Begala thinks Gingrich would be a “gift” to Democrats.  He’s right to an extent.  But the Republican’s gift is sitting in the White House right now. He actually has to run on a record this time, and it’s not an enviable record.  While it is true that Republicans are still trying to find their man (or woman), there are indicators such as that poll that say that regardless of who they choose, even if it is a baggage laden Gingrich, Obama has big trouble. 

So far those like Paul Begala choose to ignore that point.  Their intent now is to attack the GOP candidates personally as they’ve always done in the past (remember Begala comes from the Clinton campaign where the politics of personal destruction were raised to an art form) and hope they manage to demonize the Republican pick enough to let their guy slip by.  It’s about the only hope they have.

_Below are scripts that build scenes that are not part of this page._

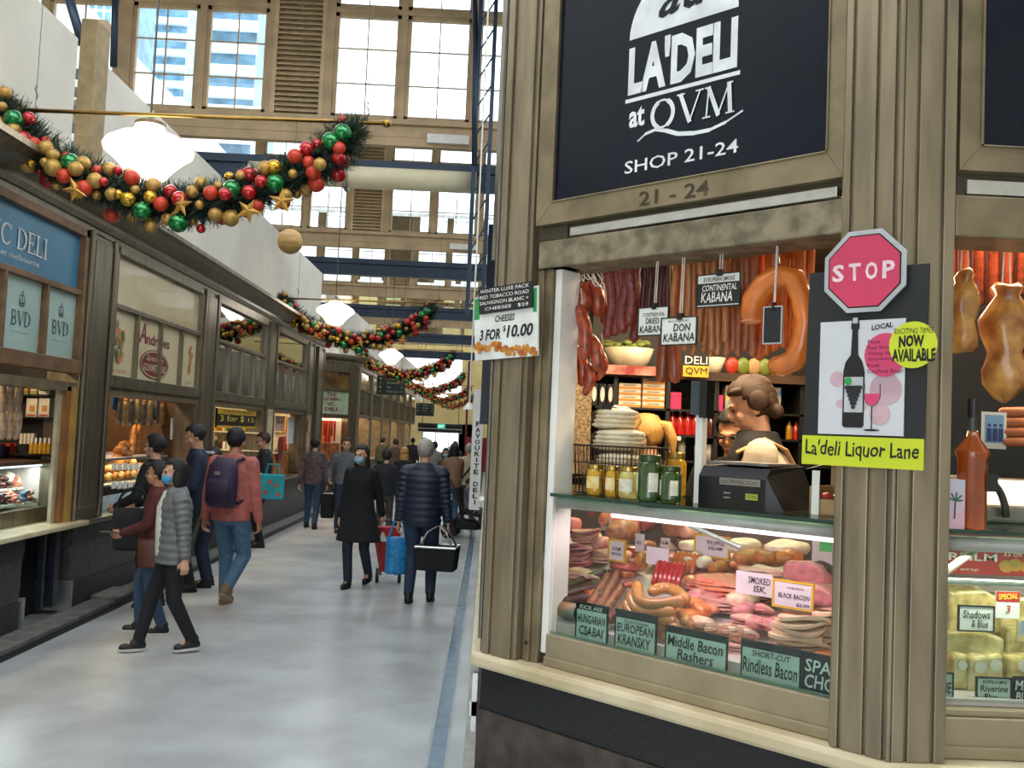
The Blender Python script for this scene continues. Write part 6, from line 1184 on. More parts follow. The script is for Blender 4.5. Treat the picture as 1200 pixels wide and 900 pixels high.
for k in range(2):
    A, B = at_x(153+k*6, 536, -4.35), at_x(158+k*5, 500, -4.4); b = MB(); b.saus([(B-A)*(i/5-.5) for i in range(6)], [.035, .045, .045, .045, .04, .03], 10); tag(b.build('baguette', BRD, None, tuple((A+B)/2), smooth=True), f'{("left", "right")[k]} of the two upright baguettes behind the loaves', 'bread', 'upright baguettes')
for k in range(17):
    x = 141+k*3.6; y, z = xq(x, 493+k % 3*3, -4.25); T = lth('hanging_packet', f'hanging grey and cream packet, {ORD[k]} from the left under the bakery lintel', 'packet', y, -4.25-.03*(k % 2), z, 'hanging packets'); b = MB(); b.prism([(-.04, .0), (.04, 0), (.045, .12), (.036, .27), (.0, .29), (-.036, .27), (-.045, .12)], 0, .04); b.build('packet', [GRYB, GRYB, mat('cream_packet', '#c9b489', .5, 0, (14, .2)), GRYB][k % 4], T, bevel=.01); b = MB(); b.tube([(0, .02, .28), (0, .02, .40)], .004, 5); b.ell((0, .02, .3), (.03, .02, .018), 8); b.build('hook', mat('orange_band', '#d98a25'), T)
rl2 = lth('hanging_rail', 'rail under the bakery lintel carrying the grey packets', 'rail', 9.5, -4.26, 0); zz = xq(160, 462, -4.25)[1]+.05; b = MB(); b.tube([(0, 0, zz), (2.8, 0, zz)], .01, 6); b.build('rod', ALU, rl2)
for k, (a, c, d_, e) in enumerate([(200, 490, 217, 515), (180, 510, 188, 530), (193, 508, 202, 528)]): lbox('bakery_notice', ['large white handwritten notice beside the bakery window post', 'narrow white price list hanging behind the bakery case', 'small white card right of the narrow bakery price list'][k], 'notice', a, c, d_, e, -4.05-.2*(k > 0), CARD, dep=.01, txt=[('FRESH', .15, .85, .75, .88), ('OUR', .3, .7, .55, .66), ('DAILY', .2, .8, .33, .45), ('BREAD', .2, .8, .12, .24)] if k == 0 else [])
for k in range(7): lbox('price_ticket', f'white price ticket along the top of the bakery case, {ORD[k]} from the left', 'ticket', 131+k*6.5, 543+k % 2, 136+k*6.5, 551, -3.97, CARD, dep=.006, group='bakery tickets')
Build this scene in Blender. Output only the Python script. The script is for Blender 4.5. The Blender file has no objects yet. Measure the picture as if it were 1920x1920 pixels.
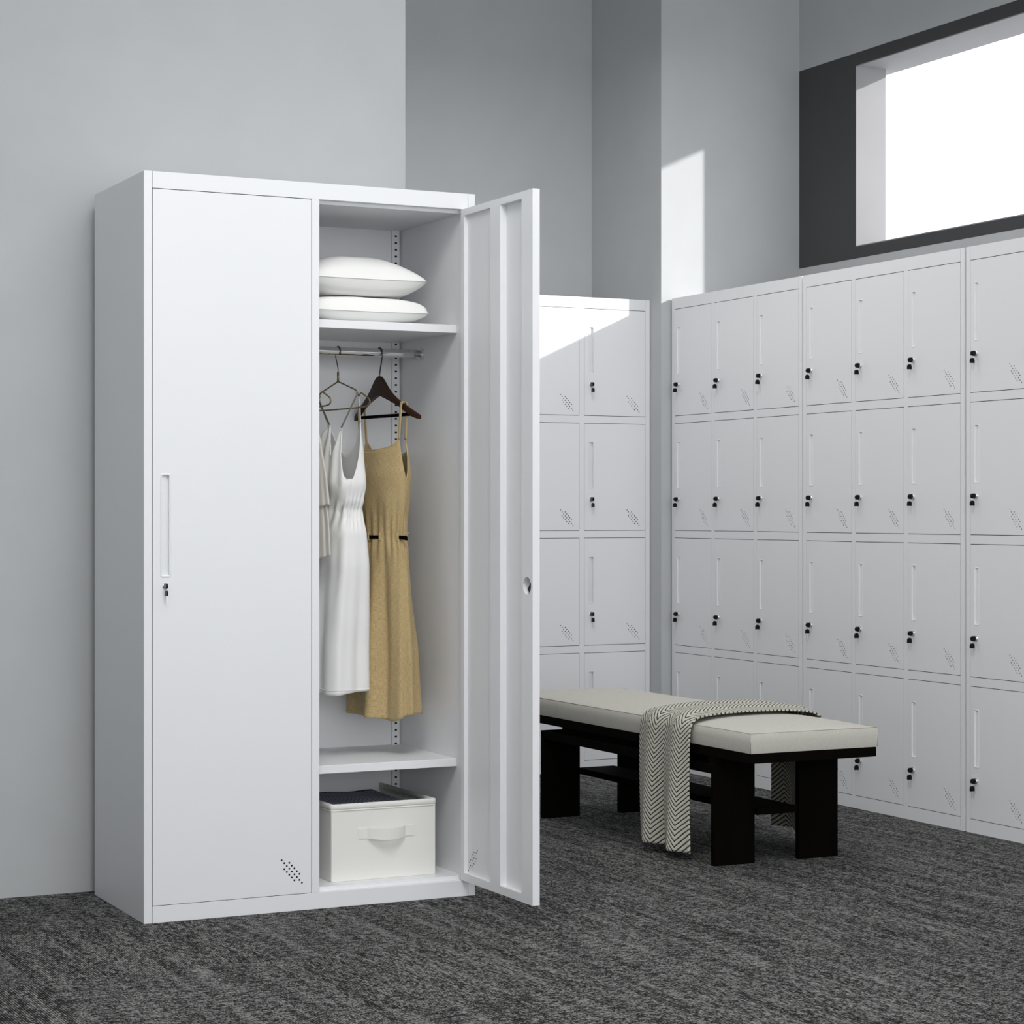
import bpy, bmesh, math, random
from mathutils import Vector, Matrix
PI = math.pi
sc = bpy.context.scene
C = bpy.context.collection
rng = random.Random(7)

# ---------------------------------------------------------------- materials
def mat(name, col, rough=0.5, metal=0.0, spec=0.5, sheen=0.0):
    m = bpy.data.materials.new(name); m.use_nodes = True
    b = m.node_tree.nodes['Principled BSDF']
    b.inputs['Base Color'].default_value = (*col, 1)
    b.inputs['Roughness'].default_value = rough
    b.inputs['Metallic'].default_value = metal
    b.inputs['Specular IOR Level'].default_value = spec
    b.inputs['Sheen Weight'].default_value = sheen
    return m

class NT:
    """small helper for node trees"""
    def __init__(s, m):
        s.t = m.node_tree; s.b = s.t.nodes['Principled BSDF']
    def n(s, typ, **kw):
        x = s.t.nodes.new(typ)
        for k, v in kw.items(): setattr(x, k, v)
        return x
    def l(s, a, b): s.t.links.new(a, b)
    def put(s, sock, v):
        if isinstance(v, (int, float)): sock.default_value = v
        else: s.l(v, sock)
    def math(s, op, a, b=0.0, c=0.0):
        x = s.n('ShaderNodeMath', operation=op)
        for i, v in enumerate((a, b, c)): s.put(x.inputs[i], v)
        return x.outputs[0]
    def ramp(s, f, stops):
        x = s.n('ShaderNodeValToRGB'); s.l(f, x.inputs[0])
        e = x.color_ramp.elements
        while len(e) < len(stops): e.new(0.5)
        for q, (p, c) in zip(e, stops): q.position = p; q.color = (*c, 1)
        return x.outputs[0]
    def noise(s, vec, scale, detail=2.0, rough=0.5):
        x = s.n('ShaderNodeTexNoise'); x.inputs['Scale'].default_value = scale
        x.inputs['Detail'].default_value = detail; x.inputs['Roughness'].default_value = rough
        s.l(vec, x.inputs['Vector']); return x.outputs[0]
    def mapping(s, vec, scale=(1, 1, 1), loc=(0, 0, 0)):
        x = s.n('ShaderNodeMapping'); x.inputs['Scale'].default_value = scale
        x.inputs['Location'].default_value = loc
        s.l(vec, x.inputs['Vector']); return x.outputs[0]
    def bump(s, h, strength, dist):
        x = s.n('ShaderNodeBump'); x.inputs['Strength'].default_value = strength
        x.inputs['Distance'].default_value = dist
        s.l(h, x.inputs['Height']); s.l(x.outputs[0], s.b.inputs['Normal'])

def paint(name, col, rough, var=0.02, scale=6.0, spec=0.3):
    m = mat(name, col, rough, 0, spec); t = NT(m)
    tc = t.n('ShaderNodeTexCoord').outputs['Object']
    f = t.noise(tc, scale, 4)
    lo = tuple(c*(1-var) for c in col); hi = tuple(min(1, c*(1+var)) for c in col)
    t.l(t.ramp(f, [(0.3, lo), (0.7, hi)]), t.b.inputs['Base Color'])
    t.bump(t.noise(tc, 180.0, 3), 0.03, 0.002)
    return m

M = {}
M['wall'] = paint('grey wall paint', (0.510, 0.524, 0.536), 0.75)
M['reveal'] = paint('window reveal paint', (0.275, 0.275, 0.285), 0.7)
M['charcoal'] = paint('charcoal wall paint', (0.060, 0.063, 0.066), 0.7)
M['steel'] = paint('white powder coat', (0.83, 0.84, 0.86), 0.42, 0.006, 3.0, 0.35)
M['chrome'] = mat('chrome', (0.80, 0.80, 0.81), 0.10, 1.0)
M['nickel'] = mat('nickel key blade', (0.85, 0.85, 0.86), 0.35, 1.0)
M['dark_chrome'] = mat('dark wire', (0.10, 0.10, 0.10), 0.25, 1.0)
M['brass'] = mat('antique brass', (0.26, 0.21, 0.11), 0.35, 0.8)
M['black'] = mat('black plastic', (0.003, 0.003, 0.003), 0.3, 0, 0.18)
M['void'] = mat('painted cavity shade', (0.01, 0.01, 0.012), 0.9)  # black that stands in for shade in gaps, holes and boxes
M['pillow'] = mat('white cotton', (0.86, 0.86, 0.845), 0.9, 0, 0.1, 0.1)
M['canvas'] = mat('cream canvas', (0.82, 0.81, 0.77), 0.9, 0, 0.1)
M['piping'] = mat('dark piping', (0.36, 0.345, 0.30), 0.95, 0, 0.1)  # darker than the cushion cover
M['seam'] = mat('grey stitching', (0.45, 0.45, 0.43), 0.9, 0, 0.1)
M['white_dress'] = mat('white dress cotton', (0.82, 0.82, 0.81), 0.85, 0, 0.15, 0.1)
M['silk'] = mat('ivory satin', (0.62, 0.60, 0.54), 0.38, 0, 0.5)
M['shadow_strap'] = mat('shaded strap', (0.20, 0.18, 0.16), 0.8)  # shade on the front straps, painted into their colour

def weave(m, col_lo, col_hi, su, sv, uvs=(1, 1), bump=0.25):
    t = NT(m); uv = t.n('ShaderNodeTexCoord').outputs['UV']
    a = t.noise(t.mapping(uv, (su, sv*0.12, 1)), 1.0, 2)
    b = t.noise(t.mapping(uv, (su*0.12, sv, 1), (3.1, 7.7, 0)), 1.0, 2)
    f = t.math('MULTIPLY', t.math('ADD', a, b), 0.5)
    t.l(t.ramp(f, [(0.36, col_lo), (0.62, col_hi)]), t.b.inputs['Base Color'])
    t.bump(f, bump, 0.002)
M['linen'] = mat('tan linen', (0.4, 0.3, 0.15), 0.95, 0, 0.05, 0.15)
weave(M['linen'], (0.385, 0.287, 0.143), (0.565, 0.435, 0.228), 640, 640, bump=0.35)

def fabric_bump(m, scale, s=0.15):
    t = NT(m); tc = t.n('ShaderNodeTexCoord').outputs['Object']
    t.bump(t.noise(tc, scale, 2), s, 0.0015)
for k, s in (('pillow', 700), ('canvas', 900), ('white_dress', 300)): fabric_bump(M[k], s, 0.1)

M['cushion'] = mat('oatmeal upholstery', (0.62, 0.60, 0.54), 0.95, 0, 0.1, 0.1)
t = NT(M['cushion']); tc = t.n('ShaderNodeTexCoord').outputs['Object']
f = t.noise(tc, 420, 2, 0.6)
t.l(t.ramp(f, [(0.25, (0.48, 0.465, 0.415)), (0.75, (0.665, 0.645, 0.585))]), t.b.inputs['Base Color']); t.bump(f, 0.2, 0.002)

def wood(name, lo, hi, rough):
    m = mat(name, lo, rough, 0, 0.06 if rough > 0.8 else 0.2); t = NT(m)
    tc = t.n('ShaderNodeTexCoord').outputs['Object']
    f = t.noise(t.mapping(tc, (30, 30, 3)), 1.5, 5, 0.6)
    t.l(t.ramp(f, [(0.3, lo), (0.75, hi)]), t.b.inputs['Base Color'])
    return m
M['ebony'] = wood('black brown wood', (0.0014, 0.0010, 0.0008), (0.0032, 0.0021, 0.0013), 0.85)
M['walnut'] = wood('dark brown hanger wood', (0.022, 0.0095, 0.0045), (0.040, 0.018, 0.008), 0.4)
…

Gingrich will provide a target rich opportunity there.   But, given the incumbent, will it be enough?  I’m not so sure.  I’m certainly not convinced that Gingrich will prevail, but I do think that Democrats right now are either in denial or simply not aware of how deep the electoral trouble is that their candidate is in.  Whoever the GOP chooses, he will not play John McCain to this election year’s Barack Obama.

While everything is mostly focused on the GOP and their interminable debate cycle, at some point, Obama has to step out of the shadows and actually begin his run.  That’s when the real games will begin, and I’m not sure the Democrats yet understand that much of the fire the GOP candidates are now receiving will shift to Obama when that happens. 

It ain’t gonna be pretty when it does.